Skip the pictures, please, and write out exactly the lines from the opening of the data through the line containing "R_ = math.radians".

> [Material]:
** START **

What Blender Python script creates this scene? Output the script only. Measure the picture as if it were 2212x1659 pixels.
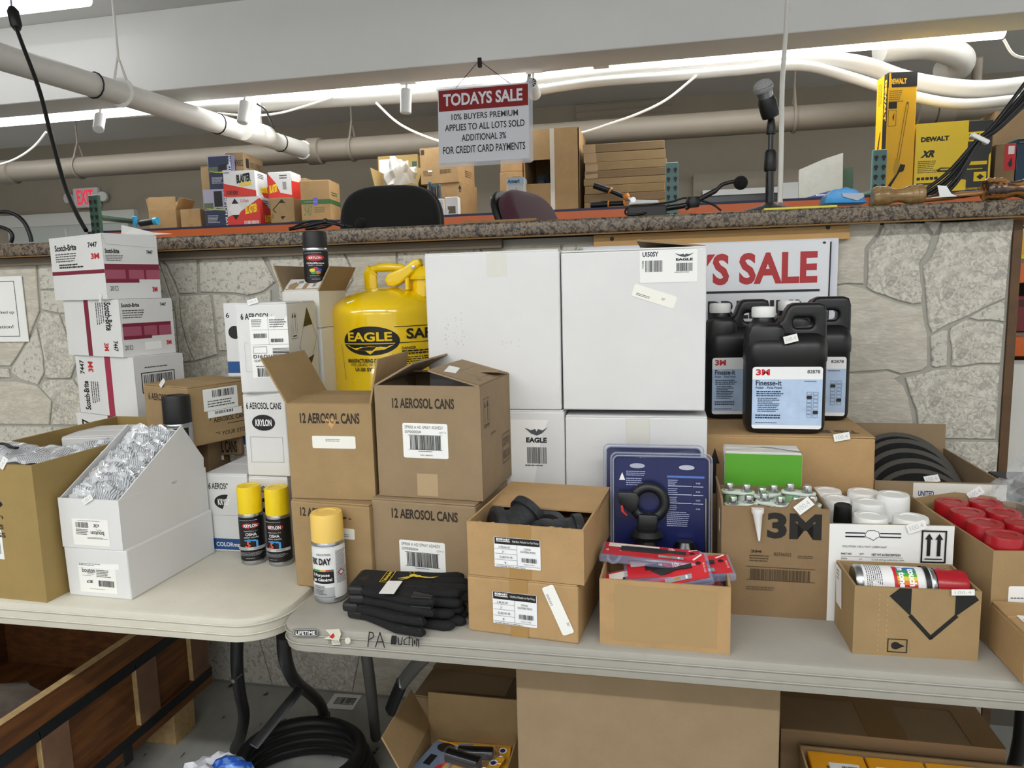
import bpy, bmesh, math, random
from mathutils import Vector, Matrix, Euler, noise
random.seed(11)
for _o in list(bpy.data.objects): bpy.data.objects.remove(_o)
SC = bpy.context.scene
COL = SC.collection
R_ = math.radians

# ------------------------------------------------------------ camera
IW, IH, FPX = 2212.0, 1659.0, 1560.0
YAW, PITCH, ROLL = R_(11.73), R_(7.61), R_(-1.47)
CAM = Vector((0, 0, 1.40))
_f = Vector((-math.sin(YAW)*math.cos(PITCH), math.cos(YAW)*math.cos(PITCH), -math.sin(PITCH)))
_r = Vector((math.cos(YAW), math.sin(YAW), 0)); _u = _r.cross(_f)
CR = _r*math.cos(ROLL)+_u*math.sin(ROLL); CU = -_r*math.sin(ROLL)+_u*math.cos(ROLL); CF = _f
cd = bpy.data.cameras.new('camera'); cam = bpy.data.objects.new('camera', cd); COL.objects.link(cam)
cd.sensor_fit = 'HORIZONTAL'; cd.sensor_width = 36; cd.lens = 36*FPX/IW; cd.clip_start = .05; cd.clip_end = 60
cam.matrix_world = Matrix(((CR.x, CU.x, -CF.x, CAM.x), (CR.y, CU.y, -CF.y, CAM.y), (CR.z, CU.z, -CF.z, CAM.z), (0, 0, 0, 1)))
SC.camera = cam

# ------------------------------------------------------------ world, lights, exposure
wd = bpy.data.worlds.new('world'); SC.world = wd; wd.use_nodes = True
wd.node_tree.nodes['Background'].inputs[0].default_value = (.97, 1, .99, 1)
wd.node_tree.nodes['Background'].inputs[1].default_value = .72
SC.view_settings.view_transform = 'Standard'; SC.view_settings.look = 'None'
SC.view_settings.gamma = 1; SC.view_settings.use_curve_mapping = False
SC.view_settings.exposure = 0.38
CEIL = 3.07
TUBE_ROWS = [(-3.9, -.75), (-1.2, -.75), (1.5, -.75), (-2.6, -3.6), (.6, -3.6)]    # ceiling tube fixtures over the sales floor
def area(name, loc, sx, sy, power, color=(.985, 1, .985)):
    l = bpy.data.lights.new(name, 'AREA'); l.shape = 'RECTANGLE'; l.size = sx; l.size_y = sy
    l.energy = power; l.color = color
    o = bpy.data.objects.new(name, l); o.location = loc; COL.objects.link(o)
    return o
for x, y in TUBE_ROWS: area('tube_light', (x, y, CEIL-.125), 2.3, .09, 18)

# ------------------------------------------------------------ pixel <-> place (survey of the photograph)
def ray(px, py): return CF+CR*((px-IW/2)/FPX)-CU*((py-IH/2)/FPX)
def oz(px, py, z):
    d = ray(px, py); return CAM+d*((z-CAM.z)/d.z)
def oy(px, py, y):
    d = ray(px, py); return CAM+d*(y/d.y)
def zat(x, y, py):
    k = (IH/2-py)/FPX; a = Vector((x, y, 0))
    return (k*a.dot(CF)-a.dot(CU))/(CU.z-k*CF.z)+CAM.z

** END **

> [The reply]:
What Blender Python script creates this scene? Output the script only. Measure the picture as if it were 2212x1659 pixels.
import bpy, bmesh, math, random
from mathutils import Vector, Matrix, Euler, noise
random.seed(11)
for _o in list(bpy.data.objects): bpy.data.objects.remove(_o)
SC = bpy.context.scene
COL = SC.collection
R_ = math.radians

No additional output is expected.